Sunday 8 January 2017

Prompt 8 - Nightmares and The Price of A Broken Dream

Free(ish) writing from the 8th writing prompt found at http://thinkwritten.com/365-creative-writing-prompts/

8. Dream-catcher: Write something inspired by a recent dream you had.

Image taken from here.

This one is a challenge for me.  You see, I rarely dream in my sleep.  Or at least I rarely remember my dreams.  When I do remember there is usually nightmare rather than inspiration.  Perhaps that needs to change.  Perhaps I need to see nightmare as inspiration.  Perhaps I need to dream less in the day and to arrange things so I dream more in the night.  Perhaps even begin a dream diary and enter into the world of lucid dreaming, gaining some control over the images and creativity that goes on in the sleepworld.
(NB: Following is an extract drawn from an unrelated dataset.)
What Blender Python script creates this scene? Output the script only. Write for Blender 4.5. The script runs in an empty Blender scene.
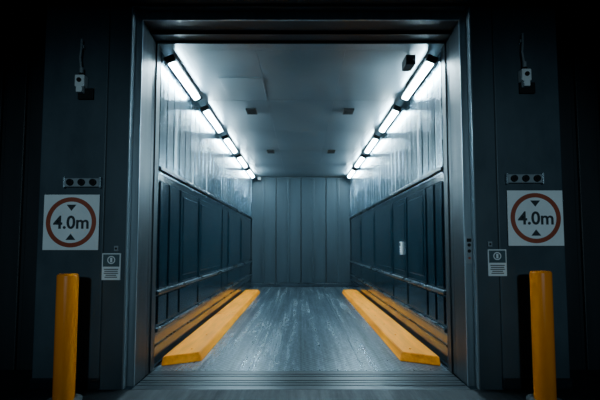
import bpy, bmesh, math
from mathutils import Vector, Matrix
scene=bpy.context.scene
COL=scene.collection

# ---------------------------------------------------------------- materials
def new_mat(name):
    m=bpy.data.materials.new(name); m.use_nodes=True
    nt=m.node_tree; b=nt.nodes['Principled BSDF']
    return m,nt,b
def metal(name,c1,c2,rough=(.3,.45),metallic=.5,scale=(2,2,2),bump=0.0,bscale=40,detail=6,spec=.5):
    m,nt,b=new_mat(name); N=nt.nodes; L=nt.links
    tc=N.new('ShaderNodeTexCoord'); mp=N.new('ShaderNodeMapping'); mp.inputs['Scale'].default_value=scale
    L.new(tc.outputs['Object'],mp.inputs['Vector'])
    n=N.new('ShaderNodeTexNoise'); n.inputs['Scale'].default_value=1.0; n.inputs['Detail'].default_value=detail
    n.inputs['Roughness'].default_value=.62
    L.new(mp.outputs[0],n.inputs['Vector'])
    r=N.new('ShaderNodeValToRGB'); r.color_ramp.elements[0].position=.32; r.color_ramp.elements[1].position=.68
    r.color_ramp.elements[0].color=(*c1,1); r.color_ramp.elements[1].color=(*c2,1)
    L.new(n.outputs['Fac'],r.inputs[0]); L.new(r.outputs[0],b.inputs['Base Color'])
    mr=N.new('ShaderNodeMapRange'); mr.inputs[1].default_value=.3; mr.inputs[2].default_value=.7
    mr.inputs[3].default_value=rough[0]; mr.inputs[4].default_value=rough[1]
    L.new(n.outputs['Fac'],mr.inputs[0]); L.new(mr.outputs[0],b.inputs['Roughness'])
    b.inputs['Metallic'].default_value=metallic
    b.inputs['Specular IOR Level'].default_value=spec
    if bump>0:
        n2=N.new('ShaderNodeTexNoise'); n2.inputs['Scale'].default_value=bscale; n2.inputs['Detail'].default_value=3
        L.new(tc.outputs['Object'],n2.inputs['Vector'])
        bp=N.new('ShaderNodeBump'); bp.inputs['Strength'].default_value=bump; bp.inputs['Distance'].default_value=.01
        L.new(n2.outputs['Fac'],bp.inputs['Height']); L.new(bp.outputs[0],b.inputs['Normal'])
    return m
def emit(name,c,s):
    m,nt,b=new_mat(name); b.inputs['Base Color'].default_value=(*c,1)
    b.inputs['Emission Color'].default_value=(*c,1); b.inputs['Emission Strength'].default_value=s
    return m

M_UP  =metal('brushed_wall_sheet',(.13,.20,.24),(.26,.345,.40),(.15,.30),.95,(6,6,.4),.08,9)
M_LOW =metal('blue_wall_panel',(.005,.017,.027),(.013,.033,.047),(.09,.18),.35,(3,3,1),.05,7)
M_GLOSS=metal('glossy_skirting_panel',(.02,.04,.055),(.035,.06,.08),(.08,.14),.5,(3,3,1))
M_RAIL=metal('dark_rail_steel',(.010,.020,.027),(.024,.038,.050),(.22,.35),.6,(1,1,8))
M_HAND=metal('guard_rail_steel',(.05,.08,.10),(.085,.12,.145),(.22,.35),.7,(1,1,8))
M_BACK=metal('back_wall_sheet',(.009,.021,.029),(.017,.034,.045),(.4,.55),.2,(4,4,.5),.05,10,spec=.35)
M_CEIL=metal('ceiling_sheet',(.110,.145,.170),(.150,.19,.217),(.28,.40),.35,(1.2,1.2,1.2),.05,6)
M_SEAM=metal('seam_dark',(.008,.014,.019),(.014,.023,.028),(.5,.7),.2)
M_COL =metal('column_paint',(.034,.056,.072),(.050,.078,.098),(.42,.58),.25,(2.2,2.2,1.1),.06,30)
M_BRIGHT=metal('brushed_steel_trim',(.17,.225,.26),(.28,.345,.39),(.28,.42),.5,(14,14,.6))
M_REVEAL=metal('door_reveal_steel',(.010,.018,.025),(.020,.032,.040),(.38,.52),.4,(10,10,.5))
M_DARKW=metal('dark_cladding',(.005,.010,.014),(.009,.015,.020),(.5,.7),.1,(3,3,.5))
M_YEL =metal('yellow_kerb_paint',(.60,.155,.0),(1.0,.31,.0),(.42,.6),0,(9,.9,9),.14,35,spec=.16)
M_ORG =metal('bollard_paint',(.90,.22,.0),(1.0,.28,.0),(.34,.45),0,(8,8,2),.08,30,spec=.3)
M_BLACK=metal('black_plastic',(.004,.005,.006),(.009,.010,.011),(.5,.6),0,spec=.2)
M_GREY=metal('grey_plastic',(.18,.22,.25),(.26,.30,.33),(.4,.5),.1)
M_WHITE=metal('sign_white',(.70,.75,.78),(.78,.83,.85),(.4,.5),0,(4,4,4))
M_RED =metal('sign_ring_red',(.26,.050,.025),(.33,.065,.03),(.4,.5),0)
M_SINK=metal('sign_ink',(.010,.018,.024),(.018,.027,.034),(.5,.6),0)
M_LABEL=metal('label_blue_grey',(.04,.08,.10),(.06,.11,.13),(.4,.5),0)
M_LENS=metal('lens_glass',(.01,.012,.015),(.015,.018,.02),(.05,.1),0)
M_TUBE=emit('lamp_diffuser',(.61,.88,1.0),190.0)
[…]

I could ask, beyond an unpredictable screen of entertainment, fuelled by caffeine, what dreams may mean to me.  I could seek out the archetypal figures and stories within them as I did in a blog post last year.  Or go further into the realm of unlikelihood.  An event appeared on my Facebook feed a few days ago about nightmares.  It claimed that within nightmares are prophetic clues to your future.  I must admit to a healthy portion of skepticism and doubt that my nightmares map out any future fame and fortune or lack.  I think they're more a result of my present, my brain firing off random impulses combined with my subconscious and unconscious mind trying to make head or tail (or tale) of everything.

And yet ... there have been times.  Things happen unexpectedly and I know that I've dreamed them.  Not only that I know when I've dreamed them.  It's a feeling that goes deeper than deja vu, which is something I seem to go through in phases.  As with deja vu I know there's a psychological explanation for it and it wasn't my brain foretelling my future and telling me - in the most unclear and obscure and hidden manner it can - who I'm going to meet, where I'm going to be, and what I'm going to do.

As for a recent dream?  They are rare creatures of malcontent.  Several weeks ago I had nights filled with dreams of loss.  The same dream played out over and over as I fell asleep and woke and fell and woke throughout several nights.  The same loss.  Experienced in a new way each time.  Each pain adding to the previous.  I guess those dreams, which in my anxious state produced increased fear, could inspire sad stories.  They could be the unrequited love poem from the second prompt.  They could tell of bereavement and grief, of kidnapping, of murder, of women screaming hatred, of religious cults, of familial pressures.  Those dreams mixed realism with dramas so farfetched that even I would be ashamed to write them.

Each would be a sadness.  Though I changed the cast they would still be a sadness.  And today is not the day for a sadness.  Today is the day for heading to the library to work and discovering I'd left my glasses at home.  Today is the day for being told - at least for the present - that a women's group is not the place for me.  [That story is still being written and I believe it will have a happy ending but today I shed many tears.]  Today is the day for being fragile after my head melted down last night for reasons only it knows.  Today is not a day to create new sadness for myself.

So there's this:  [Which is currently unwritten.  That colon shows a great deal of faith because the "this" it refers to does not exist beyond a fragment of an idea.]

And there she was.  Sitting at the next table.
I looked several times before I was sure;
Trying to look as if I wasn't looking.
I could hardly believe it.  She was the one.

When certainty reached its crescendo
I couldn't help myself.  I wouldn't wait
In case this was the only opportunity there was.


So I turned to her, reached out to her, and said,
"Sorry to trouble you, I couldn't help noticing
That you are woman of my dreams."
She wasn't pleased.  Looking back I see
How much of a fool I was to force the hand of fate.

Eager to meet her, for her to be my adventure,
The observer stepped into the observed
And broke the free course of time's experiment.

She turned to me and glared and said
"Oy, fuck off you creep," and then
She threw her drink at me and walked out
Leaving me no time to apologise and explain that
She really was the woman of my dreams.

I'd seen her there several times, clear as the rain
That fell that day.  I'd even kept a diary of all
The times she and I had walked together
In my dreams; how we had worked,
How the two of us had held that refugee child
And kept it safe as soldiers searched above.
What would become of that innocent now
I had stepped into the future too soon?

What was the price of a broken dream?